Thursday, August 18, 2016

Fin de siècle

Among the art blogs I follow are two that post lots of European paintings and drawings from the 1870 to 1910 period, Vertigo 1871 and Le Prince Lointain. I have an ambivalent relationship with art of the fin de siècle era. (Franz von Stuck, Head of Medusa, 1892)

Sometimes I like it – the sensuality, the creepiness, the striking images, an approach to art that is experimental without completely abandoning tradition. Most of the works I feature here could plausibly be called Symbolism. (Richard Teschner, Lack of Curiosity, 1913; Jean-Léon Gérôme, Truth Coming Out of Her Well to Shame Mankind, 1896)

But sometimes it seems trite, as if to be shocking were the only way to be interesting; the mood comes across more as bored than erotic or intriguing. (Jakub Schikaneder, Silhouette among the Trees, 1895; Giovanni Martoglio, La Chimera at the Theatre of Marionettes, 1908)
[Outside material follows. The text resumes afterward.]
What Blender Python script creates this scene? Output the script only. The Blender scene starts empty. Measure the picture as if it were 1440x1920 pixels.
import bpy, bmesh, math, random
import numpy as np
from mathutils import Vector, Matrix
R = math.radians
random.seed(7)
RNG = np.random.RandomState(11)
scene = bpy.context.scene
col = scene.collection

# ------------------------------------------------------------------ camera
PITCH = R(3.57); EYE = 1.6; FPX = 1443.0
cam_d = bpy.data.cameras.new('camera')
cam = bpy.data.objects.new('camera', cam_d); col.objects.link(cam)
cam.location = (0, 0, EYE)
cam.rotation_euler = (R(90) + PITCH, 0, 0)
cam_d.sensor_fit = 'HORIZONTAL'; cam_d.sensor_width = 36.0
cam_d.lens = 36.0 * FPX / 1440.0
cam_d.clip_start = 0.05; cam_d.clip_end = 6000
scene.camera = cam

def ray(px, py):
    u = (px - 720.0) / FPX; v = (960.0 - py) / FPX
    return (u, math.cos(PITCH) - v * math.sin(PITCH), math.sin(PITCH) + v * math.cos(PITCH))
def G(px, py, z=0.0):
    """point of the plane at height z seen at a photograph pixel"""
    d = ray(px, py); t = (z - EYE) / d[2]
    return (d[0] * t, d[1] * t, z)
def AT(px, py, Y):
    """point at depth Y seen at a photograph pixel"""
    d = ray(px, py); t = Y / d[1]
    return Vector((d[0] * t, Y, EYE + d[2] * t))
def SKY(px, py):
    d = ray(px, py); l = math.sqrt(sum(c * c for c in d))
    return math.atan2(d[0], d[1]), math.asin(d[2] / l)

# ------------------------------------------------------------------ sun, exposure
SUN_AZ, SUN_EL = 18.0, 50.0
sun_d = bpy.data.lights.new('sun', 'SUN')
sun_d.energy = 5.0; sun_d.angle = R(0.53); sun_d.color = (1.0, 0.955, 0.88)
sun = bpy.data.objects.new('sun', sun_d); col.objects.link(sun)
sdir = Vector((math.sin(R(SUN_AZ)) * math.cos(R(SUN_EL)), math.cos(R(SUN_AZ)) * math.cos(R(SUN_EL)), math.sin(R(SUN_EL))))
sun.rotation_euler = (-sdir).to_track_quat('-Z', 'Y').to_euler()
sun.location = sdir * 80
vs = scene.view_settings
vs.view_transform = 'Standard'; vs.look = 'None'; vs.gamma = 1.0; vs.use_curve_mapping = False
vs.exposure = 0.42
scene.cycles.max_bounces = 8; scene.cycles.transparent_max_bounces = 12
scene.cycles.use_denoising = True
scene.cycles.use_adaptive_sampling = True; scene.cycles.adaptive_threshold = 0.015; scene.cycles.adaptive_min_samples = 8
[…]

But when I am in the right mood, I love this stuff. (Ernst Moritz, View Toward San Miniato 1890; Ferdinand Keller, Passage, 1901)

Images from a new exhibit of Franz von Stuck's work at the Belvedere in Vienna; the painting is Satan.

Léon Spilliaert, Three Figures, 1904, and The House on the Digue, 1907.

Giovanni Martoglio, The Tryst, 1908.